Defeitos naturais e de processamento
A presença de defeitos naturais (nós e bolsas de resina, p. ex.) ou de processamento (empenamentos e rachas de secagem, p. ex.) afeta a qualidade e desempenho das peças de madeira serrada.
Para adequar a qualidade das peças às necessidades dos consumidores, existem normas de classificação que distribuem as peças produzidas em classes de qualidade. Essa distribuição pode ser realizada de acordo com três sistemas básicos de classificação, conforme segue:
Classificação por defeitos
Este sistema, que também é conhecido como classificação por aparência, é empregado largamente em madeiras de coníferas e em madeiras de folhosas (angiospermas dicotiledôneas) classificadas para mercados especiais.
A classificação por defeitos pressupõe que a peça de madeira será utilizada nas dimensões originais, portanto não sujeita a ser recortada em outras dimensões correspondentes àquelas requeridas pelo uso final.
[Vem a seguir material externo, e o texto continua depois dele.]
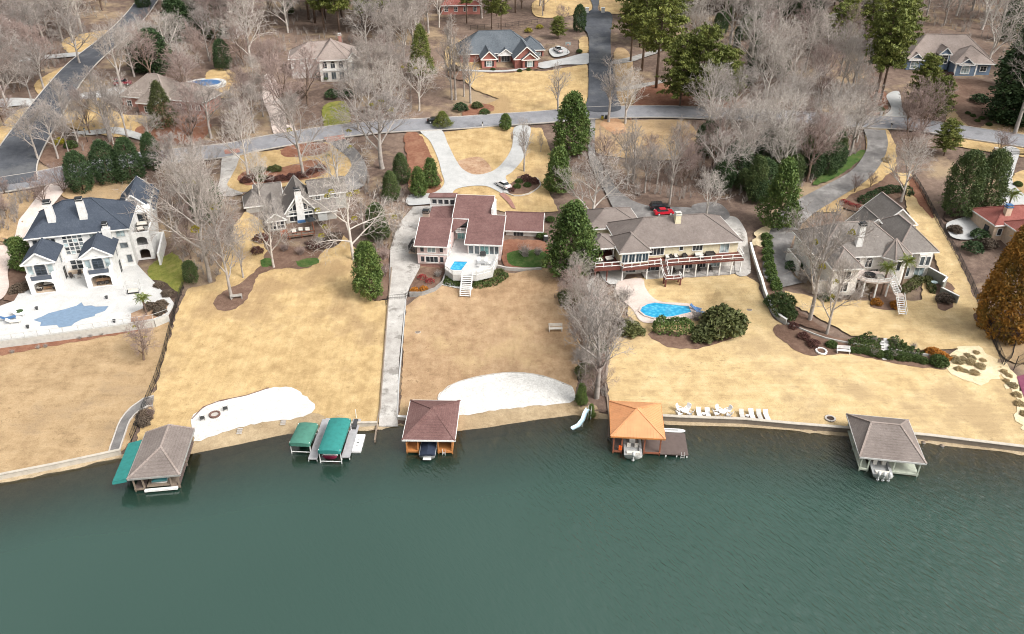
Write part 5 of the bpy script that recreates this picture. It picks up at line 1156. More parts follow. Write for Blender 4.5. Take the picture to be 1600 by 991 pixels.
# lifts and dock with canvas canopies
def canopy(name, label, O, ang, w, d, z, mat, cat='boat lift', hull=None):
    o = thing(name, label, cat, (O[0], O[1], 0), math.radians(ang)); N = 8; M = 8; mb = MB()
    for j in range(M+1):
        for i in range(N+1):
            u = i/N; v = j/M; mb.v.append((w*u, d*v, z-.10+.42*math.sin(math.pi*u)**.6*(1-abs(2*v-1)**6*.5)))
    for j in range(M):
        for i in range(N): a = j*(N+1)+i; mb.f.append((a,a+1,a+N+2,a+N+1))
    k = len(mb.v)
    ring = [(w*i/N,0) for i in range(N+1)] + [(w,d*j/M) for j in range(1,M+1)] + [(w-w*i/N,d) for i in range(1,N+1)] + [(0,d-d*j/M) for j in range(1,M)]
    def top(x, y): u, v = x/w, y/d; return z-.10+.42*math.sin(math.pi*min(1,max(0,u)))**.6*(1-abs(2*v-1)**6*.5)
    mb.v.extend([(x,y,top(x,y)) for x, y in ring] + [(x*1.0,y,z-.55-.05*((i % 2))) for i, (x, y) in enumerate(ring)]); r = len(ring)
    for i in range(r): mb.f.append((k+i,k+(i+1) % r,k+r+(i+1) % r,k+r+i))
    mb.build('canopy', mat, o, True)
    for x in (.08, w-.08):
        for y in (.3, d-.3): MB().box(x-.05,x+.05,y-.05,y+.05,-1.5,z).build('post', 'white_trim', o)
    MB().bar((.08,.3,.35),(w-.08,.3,.35),.09).build('cradle', 'white_trim', o); MB().bar((.08,d-.3,.35),(w-.08,d-.3,.35),.09).build('cradle', 'white_trim', o)
    return o
canopy('boat_lift', 'small boat lift with a faded green canopy', (-33.2,93.1), -4, 3.1, 4.9, 2.2, 'green_canvas')
canopy('boat_lift', 'boat lift with a bright teal canopy between two grey docks', (-28.4,90.9), -2, 3.3, 7.7, 2.6, 'teal_canvas')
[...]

Nesse sistema é considerado o número, a importância e a distribuição dos defeitos que apareçam em ou ambas as faces da peça serrada.
No Brasil, esse sistema é empregado na norma de classificação para a madeira serrada de pinho (Manual prático de normas reguladoras de qualidade das madeiras de pinho no mercado nacional, da ABPM), na NBR 11700 "Madeira serrada de coníferas provenientes de reflorestamento para uso geral" e na norma que está sendo elaborada pela ABNT para classificação de madeira serrada de eucalipto.
Classificação por rendimentos de cortes limpos
O sistema de rendimento de cortes limpos é empregado largamente nas principais regras de classificação de madeira serrada de folhosas, como por exemplo, na Regra de Medição e Classificação de Madeira Serrada de Folhosas da National Hardwood Lumber Association - NHLA, que é originária dos EUA e é utilizada por diversos países importadores e exportadores de madeira de folhosas tropicais. No Brasil, embora esteja disponível a NBR 9487 "Classificação de madeira serrada de folhosas", a regra da NHLA ainda é empregada para classificar a madeira destinada a exportação.
O uso desse sistema para classificar tábuas e pranchas, pressupõe que as mesmas serão recortadas em peças menores. Basicamente consiste em obter porções retangulares livres de defeitos (cortes limpos) em uma face da peça (geralmente a pior face) e relacionar a área total dessas porções limpas com a área total da peça, obtendo, dessa forma, o rendimento.
As classes são estabelecidas de acordo com: dimensões da peça; dimensões dos cortes; número de cortes; e rendimento de cortes limpos.
Classificação por uso final proposto
Este sistema engloba dois sub-grupos de classificação de acordo com o uso final da madeira: Classificação para uso em estruturas, onde as propriedades mecânicas são decisivas e Classificações específicas, onde as peças são fornecidas em dimensões exatas para usos bem definidos.
A classificação para uso em estrutura pode ser feita pelo método visual ou pelo método mecânico. No primeiro caso, a classificação está baseada no fato que os defeitos afetam a resistência e a rigidez das peças de madeira. As regras de classificação especificam tolerâncias para os tipos de defeitos, seu tamanho, quantidade e posição, que devem ser comparados visualmente pelo classificador, peça por peça. Já na classificação mecânica, realizada automaticamente em máquinas informatizadas, o princípio de classificação baseia-se na estreita correlação entre o módulo de ruptura na flexão e o módulo de elasticidade.
Situação no Brasil
Apesar da série de vantagens de caráter industrial e comercial da padronização de medidas e de qualidade da madeira serrada, que beneficiam tanto os produtores quanto os consumidores, no Brasil as peças de madeira empregadas na construção civil são especificadas/comercializadas em dois extremos:
madeira não selecionada (bica corrida) que compreende todo o produto da tora exceto as peças inaproveitáveis. Esse sistema prejudica o produtor, pois peças sem defeito e que as vezes são utilizadas num uso que poderia aceitar alguns defeitos, são comercializadas sob um mesmo preço de uma peça com defeitos;
madeira de primeira qualidade em que as peças praticamente são isentas de defeitos. Neste caso, pedaços significativos de madeira são desprezados na serraria constituindo um sério problema de descarte e um evidente desperdício do recurso florestal. Por outro lado, o consumidor fica desprotegido pois não há uma definição do que seja madeira de primeira o que gera dúvidas no momento da inspeção de recebimento.
Evidentemente que a situação descrita acima tem exceções, por exemplo, há empresas produtoras de madeira serrada que ofertam seus produtos classificados em diversas classes de qualidade, como também há construtoras que especificam as madeiras em pelo menos duas classes de qualidade.
Mas por que as normas disponíveis para classificação e outras padronizações existentes são empregadas quase que exclusivamente para o material que se destina à exportação ?
A (s) resposta (s) para essa questão passa (m) pelo preconceito ao material (já tratado no início deste artigo), pelas sucessivas crises econômicas, políticas etc. Mas pode-se indicar algumas ações para minimizar os efeitos dessa situação:
envolver os produtores, comerciantes e consumidores finais (construção civil e indústria de móveis, principalmente), com apoio de instituições tecnológicas, na elaboração e revisão periódica de textos normativos;
divulgar intensamente as normas de classificação, as características da madeira e os cuidados técnicos necessários para sua boa utilização; e
criar cursos de classificadores de madeira.